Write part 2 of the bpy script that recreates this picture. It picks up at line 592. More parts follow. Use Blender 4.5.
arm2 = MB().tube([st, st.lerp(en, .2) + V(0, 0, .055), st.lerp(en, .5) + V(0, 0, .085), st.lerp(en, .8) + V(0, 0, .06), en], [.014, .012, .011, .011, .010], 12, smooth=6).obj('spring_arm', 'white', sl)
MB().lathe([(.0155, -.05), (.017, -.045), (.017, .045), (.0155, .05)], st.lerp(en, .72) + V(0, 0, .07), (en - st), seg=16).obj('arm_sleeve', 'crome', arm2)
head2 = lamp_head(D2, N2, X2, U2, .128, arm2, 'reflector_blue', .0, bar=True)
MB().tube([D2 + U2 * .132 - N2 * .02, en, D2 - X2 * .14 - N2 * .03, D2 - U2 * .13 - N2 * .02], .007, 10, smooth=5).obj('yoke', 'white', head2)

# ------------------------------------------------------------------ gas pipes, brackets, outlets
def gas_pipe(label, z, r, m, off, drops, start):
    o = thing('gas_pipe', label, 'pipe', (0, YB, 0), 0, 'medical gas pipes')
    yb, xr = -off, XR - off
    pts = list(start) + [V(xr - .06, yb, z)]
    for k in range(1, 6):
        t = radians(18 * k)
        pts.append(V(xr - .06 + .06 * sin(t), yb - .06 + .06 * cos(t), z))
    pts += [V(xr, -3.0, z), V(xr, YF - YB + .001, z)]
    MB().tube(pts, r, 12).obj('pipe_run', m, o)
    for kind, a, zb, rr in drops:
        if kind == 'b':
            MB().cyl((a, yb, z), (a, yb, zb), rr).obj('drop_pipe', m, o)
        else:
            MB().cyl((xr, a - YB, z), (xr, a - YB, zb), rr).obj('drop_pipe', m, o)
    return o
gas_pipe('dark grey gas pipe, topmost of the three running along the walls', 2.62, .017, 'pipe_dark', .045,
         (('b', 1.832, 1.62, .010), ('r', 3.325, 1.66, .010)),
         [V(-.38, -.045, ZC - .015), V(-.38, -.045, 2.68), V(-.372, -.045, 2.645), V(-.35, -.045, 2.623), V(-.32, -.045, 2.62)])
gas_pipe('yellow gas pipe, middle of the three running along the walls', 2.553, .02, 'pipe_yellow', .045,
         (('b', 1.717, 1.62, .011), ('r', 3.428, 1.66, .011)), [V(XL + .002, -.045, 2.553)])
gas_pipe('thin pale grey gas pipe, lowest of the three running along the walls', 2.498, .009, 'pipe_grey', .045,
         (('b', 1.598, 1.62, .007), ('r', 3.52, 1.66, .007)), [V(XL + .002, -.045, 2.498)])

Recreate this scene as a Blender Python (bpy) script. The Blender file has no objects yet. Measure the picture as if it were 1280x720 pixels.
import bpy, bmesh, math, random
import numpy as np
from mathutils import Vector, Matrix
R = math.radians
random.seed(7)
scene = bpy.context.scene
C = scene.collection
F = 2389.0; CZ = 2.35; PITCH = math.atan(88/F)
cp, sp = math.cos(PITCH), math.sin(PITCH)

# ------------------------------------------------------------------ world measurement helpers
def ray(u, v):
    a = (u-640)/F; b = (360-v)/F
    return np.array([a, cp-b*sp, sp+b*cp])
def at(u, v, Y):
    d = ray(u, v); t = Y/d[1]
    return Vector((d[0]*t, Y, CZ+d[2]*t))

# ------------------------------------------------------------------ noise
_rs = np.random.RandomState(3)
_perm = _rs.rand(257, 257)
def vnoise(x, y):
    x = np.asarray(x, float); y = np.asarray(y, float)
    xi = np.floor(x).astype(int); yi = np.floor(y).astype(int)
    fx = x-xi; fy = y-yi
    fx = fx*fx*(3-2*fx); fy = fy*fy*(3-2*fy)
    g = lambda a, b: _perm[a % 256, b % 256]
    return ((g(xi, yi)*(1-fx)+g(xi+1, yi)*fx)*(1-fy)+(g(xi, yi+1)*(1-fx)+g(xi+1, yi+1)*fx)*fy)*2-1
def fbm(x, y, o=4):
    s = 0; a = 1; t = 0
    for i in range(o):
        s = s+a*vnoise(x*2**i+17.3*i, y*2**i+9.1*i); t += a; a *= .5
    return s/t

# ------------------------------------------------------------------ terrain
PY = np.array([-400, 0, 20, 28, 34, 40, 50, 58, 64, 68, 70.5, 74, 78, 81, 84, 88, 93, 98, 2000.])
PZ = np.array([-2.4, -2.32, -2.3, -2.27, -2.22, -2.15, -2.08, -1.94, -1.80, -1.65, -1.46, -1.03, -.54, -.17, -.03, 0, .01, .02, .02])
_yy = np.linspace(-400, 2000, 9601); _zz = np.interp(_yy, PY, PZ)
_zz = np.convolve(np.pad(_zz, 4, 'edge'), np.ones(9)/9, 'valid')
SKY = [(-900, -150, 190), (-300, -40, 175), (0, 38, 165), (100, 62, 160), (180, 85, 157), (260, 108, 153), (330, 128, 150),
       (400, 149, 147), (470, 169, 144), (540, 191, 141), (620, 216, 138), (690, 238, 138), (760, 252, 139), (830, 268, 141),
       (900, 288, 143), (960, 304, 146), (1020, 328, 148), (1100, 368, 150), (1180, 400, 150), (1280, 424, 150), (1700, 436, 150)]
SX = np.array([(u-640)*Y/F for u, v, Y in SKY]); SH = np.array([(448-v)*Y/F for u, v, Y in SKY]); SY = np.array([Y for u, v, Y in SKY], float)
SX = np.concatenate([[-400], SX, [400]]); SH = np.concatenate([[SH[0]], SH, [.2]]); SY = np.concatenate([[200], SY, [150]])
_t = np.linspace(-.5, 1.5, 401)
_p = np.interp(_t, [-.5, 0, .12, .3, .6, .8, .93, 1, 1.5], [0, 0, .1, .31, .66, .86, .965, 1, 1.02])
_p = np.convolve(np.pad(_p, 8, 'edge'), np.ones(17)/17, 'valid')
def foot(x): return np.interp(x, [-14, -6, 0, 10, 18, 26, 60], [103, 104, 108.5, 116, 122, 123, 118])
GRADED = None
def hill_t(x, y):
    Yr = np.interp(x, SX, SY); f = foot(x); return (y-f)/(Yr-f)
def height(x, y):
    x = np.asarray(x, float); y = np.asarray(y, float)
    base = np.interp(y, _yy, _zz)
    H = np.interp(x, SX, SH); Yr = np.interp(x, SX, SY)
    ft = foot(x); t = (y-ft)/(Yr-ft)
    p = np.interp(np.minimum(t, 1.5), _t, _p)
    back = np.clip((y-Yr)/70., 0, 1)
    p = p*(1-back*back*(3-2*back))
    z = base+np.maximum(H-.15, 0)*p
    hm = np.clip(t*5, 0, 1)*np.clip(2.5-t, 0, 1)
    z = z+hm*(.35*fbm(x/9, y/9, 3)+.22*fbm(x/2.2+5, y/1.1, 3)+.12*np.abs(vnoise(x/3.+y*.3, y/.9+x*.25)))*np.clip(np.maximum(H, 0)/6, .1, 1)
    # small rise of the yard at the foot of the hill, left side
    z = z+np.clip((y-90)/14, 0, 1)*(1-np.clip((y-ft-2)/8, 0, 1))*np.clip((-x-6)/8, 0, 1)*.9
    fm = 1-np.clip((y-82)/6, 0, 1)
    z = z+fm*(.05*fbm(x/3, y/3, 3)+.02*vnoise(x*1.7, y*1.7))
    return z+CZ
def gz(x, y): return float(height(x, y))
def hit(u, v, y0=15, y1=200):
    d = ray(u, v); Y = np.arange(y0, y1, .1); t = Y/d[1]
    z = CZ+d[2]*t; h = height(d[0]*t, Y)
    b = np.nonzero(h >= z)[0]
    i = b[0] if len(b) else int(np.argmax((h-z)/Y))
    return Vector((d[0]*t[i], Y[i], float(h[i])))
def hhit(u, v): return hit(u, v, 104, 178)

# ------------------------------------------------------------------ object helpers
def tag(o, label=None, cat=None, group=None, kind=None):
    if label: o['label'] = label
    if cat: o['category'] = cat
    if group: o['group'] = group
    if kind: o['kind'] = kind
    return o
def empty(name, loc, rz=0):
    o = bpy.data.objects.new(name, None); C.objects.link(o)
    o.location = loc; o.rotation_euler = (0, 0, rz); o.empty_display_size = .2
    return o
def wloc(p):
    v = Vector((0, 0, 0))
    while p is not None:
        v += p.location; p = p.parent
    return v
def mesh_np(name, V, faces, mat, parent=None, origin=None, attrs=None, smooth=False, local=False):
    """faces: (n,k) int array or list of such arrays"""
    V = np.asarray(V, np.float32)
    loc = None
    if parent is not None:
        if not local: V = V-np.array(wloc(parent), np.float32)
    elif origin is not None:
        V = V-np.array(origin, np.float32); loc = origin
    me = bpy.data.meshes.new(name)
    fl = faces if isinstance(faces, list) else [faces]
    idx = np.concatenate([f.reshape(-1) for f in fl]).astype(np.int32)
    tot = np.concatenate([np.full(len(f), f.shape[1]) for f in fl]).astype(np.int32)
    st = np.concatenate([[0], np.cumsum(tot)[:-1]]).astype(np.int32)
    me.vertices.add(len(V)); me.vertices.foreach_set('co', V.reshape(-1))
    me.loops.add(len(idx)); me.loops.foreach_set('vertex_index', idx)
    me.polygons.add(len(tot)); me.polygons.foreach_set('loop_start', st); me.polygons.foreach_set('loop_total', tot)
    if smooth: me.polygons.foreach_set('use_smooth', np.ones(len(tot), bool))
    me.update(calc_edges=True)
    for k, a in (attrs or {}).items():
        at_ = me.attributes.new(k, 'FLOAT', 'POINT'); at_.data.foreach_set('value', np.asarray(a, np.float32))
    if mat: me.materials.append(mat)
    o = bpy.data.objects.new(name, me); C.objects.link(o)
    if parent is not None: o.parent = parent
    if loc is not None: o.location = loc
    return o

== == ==

STATED TASK:
Exactly and only the lines from the line with "Recreate this scene" to the line with "return Vector((d[0]*t, Y, CZ+d[2]*t))", both included, are to be printed.

EXERCISE RESPONSE:
Recreate this scene as a Blender Python (bpy) script. The Blender file has no objects yet. Measure the picture as if it were 1280x720 pixels.
import bpy, bmesh, math, random
import numpy as np
from mathutils import Vector, Matrix
R = math.radians
random.seed(7)
scene = bpy.context.scene
C = scene.collection
F = 2389.0; CZ = 2.35; PITCH = math.atan(88/F)
cp, sp = math.cos(PITCH), math.sin(PITCH)

# ------------------------------------------------------------------ world measurement helpers
def ray(u, v):
    a = (u-640)/F; b = (360-v)/F
    return np.array([a, cp-b*sp, sp+b*cp])
def at(u, v, Y):
    d = ray(u, v); t = Y/d[1]
    return Vector((d[0]*t, Y, CZ+d[2]*t))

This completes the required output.